BOSTON (CBS) — Torii Hunter made headlines late last week when he said that his contract included a no-trade clause with Boston, on account of his being on the receiving end of numerous racial slurs at Fenway Park.

On Tuesday, Hunter was a guest on WEEI in Boston to detail some of that experience.

“When I went to Boston it was so consistent,” Hunter said on The Greg Hill Show. “This is my experience. So when people say, ‘Oh, that’s not true, give me proof,’ or whatever, that’s stupid. That’s stupid. Because you’ve got proof; people have been saying it forever. Just, we’re not listening.”

Hunter detailed a specific incident where he claims that kids in the crowd at Fenway chanted the N-word at him, while adults in the same section laughed and seemingly approved.

“It really dawned on me when I saw four or five kids chanting the N-word in the outfield [at Fenway],” Hunter said. “This is my story, and it’s not a lie. And when I heard ‘N-word, N-word,’ just chanting this name, these kids, and I looked at these grown-ups and they are just clapping and laughing. I’m pointing like, ‘Tell them to shut up. That’s bad.’ They could say, ‘You suck Torii. They could say, ‘You can’t hit water if you fell out of a boat.’ But that N-word I don’t like. I’m from Pine Bluff, Arkansas, and I hated it. And so when I looked at the grown-ups and they didn’t do anything, I mean, that’s not a Red Sox issue. That’s an issue in society.”

Hunter continued; “So I just kind of [figured], OK, they’re not going to say anything. These kids now are now grown probably. They are probably CEOs of companies. They are probably the head of something. And I can imagine these kids doing things to people of my skin color and mistreating them because if you can say that, that comes from the heart. Anything that comes out of your mouth comes from the heart. Anything you put in your mouth is going to go to your heart. What comes out of your mouth comes from your heart. That’s a deep-rooted issue and that’s a family issue. It has nothing to do with the Red Sox. It has nothing to do with Boston Red Sox fans. It’s got something to do with society. And that’s why I got the no-trade clause, the list of teams, and I put Boston in there.”

Hunter was asked for more details on the story of the kids chanting.

“I’m giving you my experience,” Hunter explained. “I don’t know about the other guys’ experiences, but you’ve heard other guys say they have been called that. … No parents. The grown-ups all around them never said anything. And that’s what I looked at. The N-word, I was like, OK, I’ve heard it before. I don’t like it. But when I saw grown-ups not stopping it — I saw a little kid stop his dad, put his hand over his mouth [in Kansas City]. But I didn’t see grown-ups stopping the little kids [in Boston], which is the future, which destroys everything.”
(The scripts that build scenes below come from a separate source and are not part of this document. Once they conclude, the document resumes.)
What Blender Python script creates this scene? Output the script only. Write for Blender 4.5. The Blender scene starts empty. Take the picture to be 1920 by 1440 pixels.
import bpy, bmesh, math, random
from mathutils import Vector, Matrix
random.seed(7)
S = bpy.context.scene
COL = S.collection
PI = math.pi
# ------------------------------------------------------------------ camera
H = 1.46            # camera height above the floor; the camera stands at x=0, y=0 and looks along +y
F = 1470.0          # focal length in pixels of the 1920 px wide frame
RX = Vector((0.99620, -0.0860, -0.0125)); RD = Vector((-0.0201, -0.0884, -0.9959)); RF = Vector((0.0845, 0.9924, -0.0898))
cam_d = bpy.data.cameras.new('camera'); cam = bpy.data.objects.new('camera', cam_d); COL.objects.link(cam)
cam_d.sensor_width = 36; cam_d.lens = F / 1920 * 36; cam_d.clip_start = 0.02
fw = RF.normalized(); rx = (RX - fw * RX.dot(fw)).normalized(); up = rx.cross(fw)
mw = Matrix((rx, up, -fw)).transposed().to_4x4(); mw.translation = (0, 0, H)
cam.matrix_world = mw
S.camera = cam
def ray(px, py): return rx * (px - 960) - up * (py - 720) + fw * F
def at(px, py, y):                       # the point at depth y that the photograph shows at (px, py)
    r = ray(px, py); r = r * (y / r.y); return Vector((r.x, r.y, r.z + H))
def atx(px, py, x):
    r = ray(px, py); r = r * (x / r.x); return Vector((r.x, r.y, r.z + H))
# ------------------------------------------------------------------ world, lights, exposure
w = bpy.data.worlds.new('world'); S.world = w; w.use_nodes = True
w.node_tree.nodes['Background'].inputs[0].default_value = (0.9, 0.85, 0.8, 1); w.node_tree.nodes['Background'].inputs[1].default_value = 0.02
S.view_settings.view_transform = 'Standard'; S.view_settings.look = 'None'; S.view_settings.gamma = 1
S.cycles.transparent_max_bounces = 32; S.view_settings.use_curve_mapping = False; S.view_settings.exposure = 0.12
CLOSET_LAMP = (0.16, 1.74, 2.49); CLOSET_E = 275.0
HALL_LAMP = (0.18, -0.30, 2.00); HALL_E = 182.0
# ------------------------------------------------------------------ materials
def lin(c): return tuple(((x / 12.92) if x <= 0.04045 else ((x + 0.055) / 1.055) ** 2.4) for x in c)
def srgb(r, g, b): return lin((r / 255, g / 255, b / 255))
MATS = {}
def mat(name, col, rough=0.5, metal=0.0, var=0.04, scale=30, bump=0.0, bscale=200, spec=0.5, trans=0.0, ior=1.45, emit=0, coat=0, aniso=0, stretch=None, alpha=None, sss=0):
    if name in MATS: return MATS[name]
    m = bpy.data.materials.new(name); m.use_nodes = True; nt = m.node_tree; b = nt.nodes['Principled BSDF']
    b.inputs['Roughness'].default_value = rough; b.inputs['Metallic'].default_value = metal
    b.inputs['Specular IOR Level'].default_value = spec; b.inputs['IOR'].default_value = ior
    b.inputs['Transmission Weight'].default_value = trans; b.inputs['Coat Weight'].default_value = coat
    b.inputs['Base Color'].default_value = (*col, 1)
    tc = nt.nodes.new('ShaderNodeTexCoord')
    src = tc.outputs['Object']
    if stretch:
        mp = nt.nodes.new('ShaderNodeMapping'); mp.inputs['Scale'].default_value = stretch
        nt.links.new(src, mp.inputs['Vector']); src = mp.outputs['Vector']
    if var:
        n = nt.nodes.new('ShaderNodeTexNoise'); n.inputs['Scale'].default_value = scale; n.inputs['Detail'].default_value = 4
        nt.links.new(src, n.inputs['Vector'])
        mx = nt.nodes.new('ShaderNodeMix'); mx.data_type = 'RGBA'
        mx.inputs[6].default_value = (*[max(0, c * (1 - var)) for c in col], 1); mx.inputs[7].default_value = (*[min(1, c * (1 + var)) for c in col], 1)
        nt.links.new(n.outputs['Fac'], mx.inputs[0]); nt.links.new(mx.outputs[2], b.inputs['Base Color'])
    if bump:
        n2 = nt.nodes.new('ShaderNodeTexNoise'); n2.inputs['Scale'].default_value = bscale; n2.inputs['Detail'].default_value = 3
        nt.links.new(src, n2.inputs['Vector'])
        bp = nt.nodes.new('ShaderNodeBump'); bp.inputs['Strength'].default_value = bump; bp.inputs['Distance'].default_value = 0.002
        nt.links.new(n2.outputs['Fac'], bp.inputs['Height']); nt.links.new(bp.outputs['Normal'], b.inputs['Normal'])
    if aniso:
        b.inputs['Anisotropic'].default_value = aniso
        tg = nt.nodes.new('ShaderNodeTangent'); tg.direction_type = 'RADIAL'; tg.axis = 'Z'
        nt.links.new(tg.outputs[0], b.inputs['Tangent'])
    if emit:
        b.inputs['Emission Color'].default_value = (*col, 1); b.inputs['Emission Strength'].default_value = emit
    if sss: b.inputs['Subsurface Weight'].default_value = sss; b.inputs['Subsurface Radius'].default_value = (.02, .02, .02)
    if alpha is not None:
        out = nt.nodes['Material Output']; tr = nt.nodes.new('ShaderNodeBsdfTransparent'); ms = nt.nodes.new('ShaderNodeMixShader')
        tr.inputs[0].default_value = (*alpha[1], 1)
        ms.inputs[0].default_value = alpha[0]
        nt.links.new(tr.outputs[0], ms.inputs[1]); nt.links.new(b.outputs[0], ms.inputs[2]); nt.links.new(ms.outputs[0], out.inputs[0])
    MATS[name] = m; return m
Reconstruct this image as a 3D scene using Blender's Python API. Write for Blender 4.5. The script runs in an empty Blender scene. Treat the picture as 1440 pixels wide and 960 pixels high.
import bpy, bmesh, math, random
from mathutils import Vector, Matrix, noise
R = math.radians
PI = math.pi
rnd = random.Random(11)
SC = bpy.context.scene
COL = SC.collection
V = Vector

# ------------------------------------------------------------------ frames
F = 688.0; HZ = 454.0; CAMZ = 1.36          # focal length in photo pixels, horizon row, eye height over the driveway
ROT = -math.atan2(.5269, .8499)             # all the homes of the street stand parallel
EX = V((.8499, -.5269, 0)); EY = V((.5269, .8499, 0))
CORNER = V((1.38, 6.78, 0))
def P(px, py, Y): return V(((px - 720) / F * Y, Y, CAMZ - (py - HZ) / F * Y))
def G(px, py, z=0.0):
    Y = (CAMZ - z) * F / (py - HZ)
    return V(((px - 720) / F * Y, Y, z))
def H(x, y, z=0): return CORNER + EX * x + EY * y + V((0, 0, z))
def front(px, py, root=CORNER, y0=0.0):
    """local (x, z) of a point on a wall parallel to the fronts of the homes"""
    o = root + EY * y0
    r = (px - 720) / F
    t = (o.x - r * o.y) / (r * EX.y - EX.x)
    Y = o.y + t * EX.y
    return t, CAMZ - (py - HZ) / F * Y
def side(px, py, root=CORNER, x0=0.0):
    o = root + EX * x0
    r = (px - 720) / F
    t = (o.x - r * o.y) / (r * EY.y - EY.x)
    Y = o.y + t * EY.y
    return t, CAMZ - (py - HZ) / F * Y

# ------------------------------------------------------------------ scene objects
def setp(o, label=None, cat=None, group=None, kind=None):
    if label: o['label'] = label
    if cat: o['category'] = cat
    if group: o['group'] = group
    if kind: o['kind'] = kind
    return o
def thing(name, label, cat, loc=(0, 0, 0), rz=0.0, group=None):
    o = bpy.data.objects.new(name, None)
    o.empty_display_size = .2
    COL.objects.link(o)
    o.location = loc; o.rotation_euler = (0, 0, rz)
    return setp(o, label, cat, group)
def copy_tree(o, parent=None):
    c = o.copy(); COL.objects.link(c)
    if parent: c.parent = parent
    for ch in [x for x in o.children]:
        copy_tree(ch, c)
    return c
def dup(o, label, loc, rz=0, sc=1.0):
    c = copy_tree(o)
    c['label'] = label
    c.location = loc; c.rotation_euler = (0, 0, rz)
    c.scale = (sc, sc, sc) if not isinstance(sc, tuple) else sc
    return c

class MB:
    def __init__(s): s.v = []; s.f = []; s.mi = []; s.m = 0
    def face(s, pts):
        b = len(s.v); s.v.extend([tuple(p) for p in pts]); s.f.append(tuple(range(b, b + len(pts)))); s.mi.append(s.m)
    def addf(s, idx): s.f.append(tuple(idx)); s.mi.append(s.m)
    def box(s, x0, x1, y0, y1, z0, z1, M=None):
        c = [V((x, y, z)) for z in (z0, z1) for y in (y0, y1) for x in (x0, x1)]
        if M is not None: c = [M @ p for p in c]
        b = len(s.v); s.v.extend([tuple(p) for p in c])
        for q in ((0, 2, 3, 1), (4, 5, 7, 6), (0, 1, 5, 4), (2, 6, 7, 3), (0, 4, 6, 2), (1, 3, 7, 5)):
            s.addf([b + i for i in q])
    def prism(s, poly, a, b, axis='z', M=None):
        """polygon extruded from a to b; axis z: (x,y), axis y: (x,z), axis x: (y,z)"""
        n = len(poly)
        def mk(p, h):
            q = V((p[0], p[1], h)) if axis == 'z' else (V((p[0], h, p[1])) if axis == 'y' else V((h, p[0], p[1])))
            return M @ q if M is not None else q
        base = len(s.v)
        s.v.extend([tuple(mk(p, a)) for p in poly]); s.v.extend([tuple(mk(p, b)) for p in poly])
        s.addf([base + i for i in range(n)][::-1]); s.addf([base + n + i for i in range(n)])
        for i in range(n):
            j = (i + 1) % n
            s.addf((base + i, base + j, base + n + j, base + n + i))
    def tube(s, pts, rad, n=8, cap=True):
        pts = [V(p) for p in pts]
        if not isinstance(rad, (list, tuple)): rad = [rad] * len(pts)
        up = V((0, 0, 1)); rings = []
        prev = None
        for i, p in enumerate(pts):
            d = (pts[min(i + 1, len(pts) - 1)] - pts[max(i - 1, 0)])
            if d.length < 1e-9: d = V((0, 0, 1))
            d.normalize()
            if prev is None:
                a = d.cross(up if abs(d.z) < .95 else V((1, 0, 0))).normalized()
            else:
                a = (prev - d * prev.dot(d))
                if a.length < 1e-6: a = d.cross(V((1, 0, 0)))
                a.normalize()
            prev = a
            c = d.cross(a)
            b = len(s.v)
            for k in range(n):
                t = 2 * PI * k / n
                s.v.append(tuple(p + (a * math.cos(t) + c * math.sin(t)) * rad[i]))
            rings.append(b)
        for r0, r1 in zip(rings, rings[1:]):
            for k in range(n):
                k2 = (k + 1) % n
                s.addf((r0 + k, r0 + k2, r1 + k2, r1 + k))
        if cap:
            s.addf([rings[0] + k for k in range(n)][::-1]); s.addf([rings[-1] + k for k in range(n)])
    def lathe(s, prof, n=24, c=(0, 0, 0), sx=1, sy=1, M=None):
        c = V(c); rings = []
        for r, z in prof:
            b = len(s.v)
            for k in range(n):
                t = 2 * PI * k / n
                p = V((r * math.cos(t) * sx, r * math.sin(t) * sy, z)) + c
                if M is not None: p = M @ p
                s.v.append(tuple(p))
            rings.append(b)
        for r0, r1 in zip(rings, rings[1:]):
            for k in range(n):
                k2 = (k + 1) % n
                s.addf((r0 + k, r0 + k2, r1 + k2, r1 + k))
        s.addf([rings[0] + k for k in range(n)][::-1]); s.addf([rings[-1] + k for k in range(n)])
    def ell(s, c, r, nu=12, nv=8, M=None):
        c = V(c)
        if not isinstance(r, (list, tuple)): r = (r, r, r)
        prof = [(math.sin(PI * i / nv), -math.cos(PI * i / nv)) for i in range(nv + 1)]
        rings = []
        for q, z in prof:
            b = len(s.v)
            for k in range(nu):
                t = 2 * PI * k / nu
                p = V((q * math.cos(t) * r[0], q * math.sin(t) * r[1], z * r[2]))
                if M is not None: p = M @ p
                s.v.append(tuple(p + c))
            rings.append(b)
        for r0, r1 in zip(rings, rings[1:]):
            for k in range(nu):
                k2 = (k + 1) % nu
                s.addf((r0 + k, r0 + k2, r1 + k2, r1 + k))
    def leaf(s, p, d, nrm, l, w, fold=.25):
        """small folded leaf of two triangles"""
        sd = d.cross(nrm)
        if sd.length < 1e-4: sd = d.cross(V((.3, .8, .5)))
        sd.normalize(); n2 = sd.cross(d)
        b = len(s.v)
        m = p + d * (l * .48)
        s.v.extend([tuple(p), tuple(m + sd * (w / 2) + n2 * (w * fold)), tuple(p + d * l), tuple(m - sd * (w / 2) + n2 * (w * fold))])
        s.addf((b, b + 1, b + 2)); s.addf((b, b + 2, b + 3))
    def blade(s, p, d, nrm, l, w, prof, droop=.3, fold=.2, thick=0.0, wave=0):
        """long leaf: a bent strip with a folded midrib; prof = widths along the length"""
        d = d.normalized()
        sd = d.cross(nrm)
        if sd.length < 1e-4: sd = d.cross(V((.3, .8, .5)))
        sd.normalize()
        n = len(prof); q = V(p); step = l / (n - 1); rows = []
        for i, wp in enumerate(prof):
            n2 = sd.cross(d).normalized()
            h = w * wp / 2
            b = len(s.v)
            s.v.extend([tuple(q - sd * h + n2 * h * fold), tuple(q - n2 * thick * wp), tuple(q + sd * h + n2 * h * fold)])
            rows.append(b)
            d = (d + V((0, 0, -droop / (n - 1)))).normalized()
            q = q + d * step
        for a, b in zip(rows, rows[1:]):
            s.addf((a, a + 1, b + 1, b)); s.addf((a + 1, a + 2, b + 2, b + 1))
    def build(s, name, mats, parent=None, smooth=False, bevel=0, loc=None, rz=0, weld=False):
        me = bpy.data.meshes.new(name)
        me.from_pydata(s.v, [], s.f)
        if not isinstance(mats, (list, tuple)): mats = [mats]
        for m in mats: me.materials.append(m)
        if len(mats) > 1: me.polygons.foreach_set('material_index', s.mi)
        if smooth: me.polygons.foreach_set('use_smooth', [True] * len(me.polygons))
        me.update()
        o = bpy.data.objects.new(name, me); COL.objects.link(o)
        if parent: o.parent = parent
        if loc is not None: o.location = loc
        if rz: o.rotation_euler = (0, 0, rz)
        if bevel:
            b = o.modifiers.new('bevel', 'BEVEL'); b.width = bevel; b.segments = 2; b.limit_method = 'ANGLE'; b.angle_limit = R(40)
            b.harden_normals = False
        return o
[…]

Hunter said that he included the no-trade clause with Boston because he didn’t want to bring his family to that environment.

“And I love Boston. I wanted to play there. But it just hit me, like, I can’t have my wife and my kids in this area,” Hunter said. “There is no way I can do that because I don’t never want them to go through that. And if they do, I don’t know what I would do, and I would be the angry black guy. And that wouldn’t be good.”

Torii Hunter laughs with David Ortiz in the Fenway Park outfield in 2010. (Photo by Elsa/Getty Images)

Hunter also said that he had been warned early in his career to prepare to hear racist comments in Boston.

“A lot of people would tell me, a lot of players before me, they would say, ‘Hey, wait till you go to Boston.’ I’ve been called that in the minor leagues, I’ve been called that in Little League. My first experience with the N-word was in Little League, this guy’s father said, ‘Why is this N-word playing over my son?’ And I heard it, and I didn’t know — I was like, did he just say that? I know that’s a bad word, but I went back and told my mom. And she had to have this serious conversation with me, like, ‘Hey, in life there’s going to be people that hate you because of your skin color.’ Now that I’m older, why did my mom have to have this conversation? And why am I finding myself having the same conversation?”

Last week, Hunter said in an interview on ESPN Radio that he had been called the N-word countless times in Boston.

“I’ve been called the N-word in Boston a hundred times, and I said something about it. And [people said] ‘Oh, he’s just a militant, he’s lying, this didn’t happen.’ No! It happened, all the time — from little kids. And grown-ups right next to them didn’t say anything. … So I had a no-trade clause in everything I had not to go to Boston — not because of all the people, not because of the teammates, not because of the front office. But because of, if you’re doing that and allowing it amongst the people, I don’t want to be there. And that’s why I had a no-trade clause to Boston in every contract I’ve ever had. And I always wanted to play for them, and it sucks.”

Hunter said his goal in sharing his story is simply to shine a light on a problem in hopes of getting people to speak out if another situation arises.

“When you see it, you gotta act on it. Albert Einstein said the world isn’t going to be destroyed by evil; it’s going to be destroyed by people that watch evil happen. And we keep watching, and we hear it, and we do nothing about it, it’s gonna destroy America — it’s not gonna destroy America, it’s going to destroy the world. Because racism has been since the beginning of time. We can never stop it, but we can expose it, and we can say something about it,” Hunter said. “I’m just trying to bring it to light, bring awareness. So now when these Red Sox fans see or hear something, watch what happens.”